**TASK REQUIREMENTS:** Present the following data again exactly as it is shown.
^^^^^^^^
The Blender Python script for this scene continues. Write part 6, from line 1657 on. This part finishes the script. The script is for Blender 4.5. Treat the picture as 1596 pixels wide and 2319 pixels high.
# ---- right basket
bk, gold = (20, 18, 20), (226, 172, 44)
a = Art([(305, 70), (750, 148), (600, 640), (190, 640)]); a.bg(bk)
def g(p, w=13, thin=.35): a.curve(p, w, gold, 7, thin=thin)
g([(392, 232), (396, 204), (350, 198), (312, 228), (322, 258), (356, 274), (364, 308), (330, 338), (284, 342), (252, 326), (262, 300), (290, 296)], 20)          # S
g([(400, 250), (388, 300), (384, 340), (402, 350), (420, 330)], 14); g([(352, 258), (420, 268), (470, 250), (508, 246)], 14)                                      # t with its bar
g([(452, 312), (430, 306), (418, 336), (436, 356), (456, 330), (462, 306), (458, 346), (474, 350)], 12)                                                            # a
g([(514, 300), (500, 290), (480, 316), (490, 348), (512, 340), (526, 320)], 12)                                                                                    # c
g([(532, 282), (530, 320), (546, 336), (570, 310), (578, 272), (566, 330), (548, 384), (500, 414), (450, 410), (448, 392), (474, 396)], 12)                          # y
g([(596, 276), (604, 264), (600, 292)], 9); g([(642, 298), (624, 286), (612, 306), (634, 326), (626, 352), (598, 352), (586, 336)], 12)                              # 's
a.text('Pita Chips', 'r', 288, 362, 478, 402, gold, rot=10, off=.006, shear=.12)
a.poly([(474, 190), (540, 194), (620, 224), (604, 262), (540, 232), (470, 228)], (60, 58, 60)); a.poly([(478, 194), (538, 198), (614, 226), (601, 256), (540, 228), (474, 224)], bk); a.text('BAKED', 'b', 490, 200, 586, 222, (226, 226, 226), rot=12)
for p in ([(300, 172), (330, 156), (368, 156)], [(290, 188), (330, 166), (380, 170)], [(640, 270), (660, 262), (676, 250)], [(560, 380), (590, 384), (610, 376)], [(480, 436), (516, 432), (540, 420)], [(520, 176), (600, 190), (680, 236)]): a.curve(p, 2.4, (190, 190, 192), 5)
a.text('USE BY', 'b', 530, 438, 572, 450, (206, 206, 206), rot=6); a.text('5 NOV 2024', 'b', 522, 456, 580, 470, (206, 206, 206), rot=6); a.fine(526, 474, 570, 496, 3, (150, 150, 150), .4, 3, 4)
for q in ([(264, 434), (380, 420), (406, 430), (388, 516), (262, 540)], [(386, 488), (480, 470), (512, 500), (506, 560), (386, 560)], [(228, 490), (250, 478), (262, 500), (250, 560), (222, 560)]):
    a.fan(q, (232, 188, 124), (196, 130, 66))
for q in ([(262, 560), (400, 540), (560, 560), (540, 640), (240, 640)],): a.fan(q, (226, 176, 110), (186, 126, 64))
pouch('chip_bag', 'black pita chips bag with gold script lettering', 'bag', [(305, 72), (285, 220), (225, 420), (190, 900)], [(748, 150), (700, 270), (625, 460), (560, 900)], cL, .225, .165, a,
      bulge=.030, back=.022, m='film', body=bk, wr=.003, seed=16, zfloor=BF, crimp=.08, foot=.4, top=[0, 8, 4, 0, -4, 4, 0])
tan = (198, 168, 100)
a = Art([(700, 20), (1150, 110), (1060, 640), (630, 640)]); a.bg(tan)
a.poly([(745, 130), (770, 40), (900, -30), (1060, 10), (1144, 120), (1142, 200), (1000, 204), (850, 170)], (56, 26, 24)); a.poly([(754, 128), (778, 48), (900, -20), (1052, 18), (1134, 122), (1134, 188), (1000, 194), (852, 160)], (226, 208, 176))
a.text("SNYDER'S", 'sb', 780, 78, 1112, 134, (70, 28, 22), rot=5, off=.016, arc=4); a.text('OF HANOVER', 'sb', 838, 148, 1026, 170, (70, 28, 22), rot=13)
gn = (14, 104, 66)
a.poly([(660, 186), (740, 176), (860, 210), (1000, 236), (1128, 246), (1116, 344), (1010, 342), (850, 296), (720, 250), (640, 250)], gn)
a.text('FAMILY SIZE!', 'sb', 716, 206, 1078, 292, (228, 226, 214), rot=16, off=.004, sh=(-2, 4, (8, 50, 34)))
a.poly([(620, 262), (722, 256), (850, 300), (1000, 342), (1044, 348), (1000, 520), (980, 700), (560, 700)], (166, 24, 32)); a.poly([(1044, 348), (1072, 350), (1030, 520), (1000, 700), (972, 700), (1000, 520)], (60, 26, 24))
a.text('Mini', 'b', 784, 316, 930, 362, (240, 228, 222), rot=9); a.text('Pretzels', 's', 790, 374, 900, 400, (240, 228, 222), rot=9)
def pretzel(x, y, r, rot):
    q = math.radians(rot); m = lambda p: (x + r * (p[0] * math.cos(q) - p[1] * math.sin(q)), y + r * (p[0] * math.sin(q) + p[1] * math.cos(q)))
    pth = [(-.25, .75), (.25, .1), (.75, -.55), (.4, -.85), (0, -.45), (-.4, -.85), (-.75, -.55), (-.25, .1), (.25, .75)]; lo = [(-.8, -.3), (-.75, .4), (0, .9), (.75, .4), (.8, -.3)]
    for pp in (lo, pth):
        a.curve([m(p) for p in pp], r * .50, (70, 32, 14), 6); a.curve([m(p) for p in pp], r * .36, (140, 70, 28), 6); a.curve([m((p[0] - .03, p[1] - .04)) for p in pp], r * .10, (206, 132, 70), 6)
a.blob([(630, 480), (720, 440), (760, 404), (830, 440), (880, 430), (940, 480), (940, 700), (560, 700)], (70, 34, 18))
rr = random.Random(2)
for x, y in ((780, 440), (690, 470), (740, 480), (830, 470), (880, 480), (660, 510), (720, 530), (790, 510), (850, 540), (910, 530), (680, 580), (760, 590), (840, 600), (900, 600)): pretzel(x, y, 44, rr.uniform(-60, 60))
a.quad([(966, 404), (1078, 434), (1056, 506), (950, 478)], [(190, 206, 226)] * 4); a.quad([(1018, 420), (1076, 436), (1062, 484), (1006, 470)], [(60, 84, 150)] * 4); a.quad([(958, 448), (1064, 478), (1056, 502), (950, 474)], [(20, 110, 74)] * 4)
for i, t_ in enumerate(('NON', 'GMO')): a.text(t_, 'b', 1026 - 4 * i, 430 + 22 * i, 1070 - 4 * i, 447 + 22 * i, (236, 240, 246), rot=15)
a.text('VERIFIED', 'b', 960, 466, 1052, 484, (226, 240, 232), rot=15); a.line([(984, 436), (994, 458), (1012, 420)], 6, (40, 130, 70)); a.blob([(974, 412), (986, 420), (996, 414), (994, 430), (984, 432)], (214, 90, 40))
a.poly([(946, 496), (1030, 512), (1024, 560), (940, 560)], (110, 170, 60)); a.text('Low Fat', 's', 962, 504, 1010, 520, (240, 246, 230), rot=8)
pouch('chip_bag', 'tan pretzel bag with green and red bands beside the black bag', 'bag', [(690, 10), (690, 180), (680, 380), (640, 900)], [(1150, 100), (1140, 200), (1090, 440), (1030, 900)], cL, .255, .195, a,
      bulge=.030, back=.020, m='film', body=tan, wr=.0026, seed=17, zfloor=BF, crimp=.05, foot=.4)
^^^^^^^^
**EXERCISE ANSWER:**
The Blender Python script for this scene continues. Write part 6, from line 1657 on. This part finishes the script. The script is for Blender 4.5. Treat the picture as 1596 pixels wide and 2319 pixels high.
# ---- right basket
bk, gold = (20, 18, 20), (226, 172, 44)
a = Art([(305, 70), (750, 148), (600, 640), (190, 640)]); a.bg(bk)
def g(p, w=13, thin=.35): a.curve(p, w, gold, 7, thin=thin)
g([(392, 232), (396, 204), (350, 198), (312, 228), (322, 258), (356, 274), (364, 308), (330, 338), (284, 342), (252, 326), (262, 300), (290, 296)], 20)          # S
g([(400, 250), (388, 300), (384, 340), (402, 350), (420, 330)], 14); g([(352, 258), (420, 268), (470, 250), (508, 246)], 14)                                      # t with its bar
g([(452, 312), (430, 306), (418, 336), (436, 356), (456, 330), (462, 306), (458, 346), (474, 350)], 12)                                                            # a
g([(514, 300), (500, 290), (480, 316), (490, 348), (512, 340), (526, 320)], 12)                                                                                    # c
g([(532, 282), (530, 320), (546, 336), (570, 310), (578, 272), (566, 330), (548, 384), (500, 414), (450, 410), (448, 392), (474, 396)], 12)                          # y
g([(596, 276), (604, 264), (600, 292)], 9); g([(642, 298), (624, 286), (612, 306), (634, 326), (626, 352), (598, 352), (586, 336)], 12)                              # 's
a.text('Pita Chips', 'r', 288, 362, 478, 402, gold, rot=10, off=.006, shear=.12)
a.poly([(474, 190), (540, 194), (620, 224), (604, 262), (540, 232), (470, 228)], (60, 58, 60)); a.poly([(478, 194), (538, 198), (614, 226), (601, 256), (540, 228), (474, 224)], bk); a.text('BAKED', 'b', 490, 200, 586, 222, (226, 226, 226), rot=12)
for p in ([(300, 172), (330, 156), (368, 156)], [(290, 188), (330, 166), (380, 170)], [(640, 270), (660, 262), (676, 250)], [(560, 380), (590, 384), (610, 376)], [(480, 436), (516, 432), (540, 420)], [(520, 176), (600, 190), (680, 236)]): a.curve(p, 2.4, (190, 190, 192), 5)
a.text('USE BY', 'b', 530, 438, 572, 450, (206, 206, 206), rot=6); a.text('5 NOV 2024', 'b', 522, 456, 580, 470, (206, 206, 206), rot=6); a.fine(526, 474, 570, 496, 3, (150, 150, 150), .4, 3, 4)
for q in ([(264, 434), (380, 420), (406, 430), (388, 516), (262, 540)], [(386, 488), (480, 470), (512, 500), (506, 560), (386, 560)], [(228, 490), (250, 478), (262, 500), (250, 560), (222, 560)]):
    a.fan(q, (232, 188, 124), (196, 130, 66))
for q in ([(262, 560), (400, 540), (560, 560), (540, 640), (240, 640)],): a.fan(q, (226, 176, 110), (186, 126, 64))
pouch('chip_bag', 'black pita chips bag with gold script lettering', 'bag', [(305, 72), (285, 220), (225, 420), (190, 900)], [(748, 150), (700, 270), (625, 460), (560, 900)], cL, .225, .165, a,
      bulge=.030, back=.022, m='film', body=bk, wr=.003, seed=16, zfloor=BF, crimp=.08, foot=.4, top=[0, 8, 4, 0, -4, 4, 0])
tan = (198, 168, 100)
a = Art([(700, 20), (1150, 110), (1060, 640), (630, 640)]); a.bg(tan)
a.poly([(745, 130), (770, 40), (900, -30), (1060, 10), (1144, 120), (1142, 200), (1000, 204), (850, 170)], (56, 26, 24)); a.poly([(754, 128), (778, 48), (900, -20), (1052, 18), (1134, 122), (1134, 188), (1000, 194), (852, 160)], (226, 208, 176))
a.text("SNYDER'S", 'sb', 780, 78, 1112, 134, (70, 28, 22), rot=5, off=.016, arc=4); a.text('OF HANOVER', 'sb', 838, 148, 1026, 170, (70, 28, 22), rot=13)
gn = (14, 104, 66)
a.poly([(660, 186), (740, 176), (860, 210), (1000, 236), (1128, 246), (1116, 344), (1010, 342), (850, 296), (720, 250), (640, 250)], gn)
a.text('FAMILY SIZE!', 'sb', 716, 206, 1078, 292, (228, 226, 214), rot=16, off=.004, sh=(-2, 4, (8, 50, 34)))
a.poly([(620, 262), (722, 256), (850, 300), (1000, 342), (1044, 348), (1000, 520), (980, 700), (560, 700)], (166, 24, 32)); a.poly([(1044, 348), (1072, 350), (1030, 520), (1000, 700), (972, 700), (1000, 520)], (60, 26, 24))
a.text('Mini', 'b', 784, 316, 930, 362, (240, 228, 222), rot=9); a.text('Pretzels', 's', 790, 374, 900, 400, (240, 228, 222), rot=9)
def pretzel(x, y, r, rot):
    q = math.radians(rot); m = lambda p: (x + r * (p[0] * math.cos(q) - p[1] * math.sin(q)), y + r * (p[0] * math.sin(q) + p[1] * math.cos(q)))
    pth = [(-.25, .75), (.25, .1), (.75, -.55), (.4, -.85), (0, -.45), (-.4, -.85), (-.75, -.55), (-.25, .1), (.25, .75)]; lo = [(-.8, -.3), (-.75, .4), (0, .9), (.75, .4), (.8, -.3)]
    for pp in (lo, pth):
        a.curve([m(p) for p in pp], r * .50, (70, 32, 14), 6); a.curve([m(p) for p in pp], r * .36, (140, 70, 28), 6); a.curve([m((p[0] - .03, p[1] - .04)) for p in pp], r * .10, (206, 132, 70), 6)
a.blob([(630, 480), (720, 440), (760, 404), (830, 440), (880, 430), (940, 480), (940, 700), (560, 700)], (70, 34, 18))
rr = random.Random(2)
for x, y in ((780, 440), (690, 470), (740, 480), (830, 470), (880, 480), (660, 510), (720, 530), (790, 510), (850, 540), (910, 530), (680, 580), (760, 590), (840, 600), (900, 600)): pretzel(x, y, 44, rr.uniform(-60, 60))
a.quad([(966, 404), (1078, 434), (1056, 506), (950, 478)], [(190, 206, 226)] * 4); a.quad([(1018, 420), (1076, 436), (1062, 484), (1006, 470)], [(60, 84, 150)] * 4); a.quad([(958, 448), (1064, 478), (1056, 502), (950, 474)], [(20, 110, 74)] * 4)
for i, t_ in enumerate(('NON', 'GMO')): a.text(t_, 'b', 1026 - 4 * i, 430 + 22 * i, 1070 - 4 * i, 447 + 22 * i, (236, 240, 246), rot=15)
a.text('VERIFIED', 'b', 960, 466, 1052, 484, (226, 240, 232), rot=15); a.line([(984, 436), (994, 458), (1012, 420)], 6, (40, 130, 70)); a.blob([(974, 412), (986, 420), (996, 414), (994, 430), (984, 432)], (214, 90, 40))
a.poly([(946, 496), (1030, 512), (1024, 560), (940, 560)], (110, 170, 60)); a.text('Low Fat', 's', 962, 504, 1010, 520, (240, 246, 230), rot=8)
pouch('chip_bag', 'tan pretzel bag with green and red bands beside the black bag', 'bag', [(690, 10), (690, 180), (680, 380), (640, 900)], [(1150, 100), (1140, 200), (1090, 440), (1030, 900)], cL, .255, .195, a,
      bulge=.030, back=.020, m='film', body=tan, wr=.0026, seed=17, zfloor=BF, crimp=.05, foot=.4)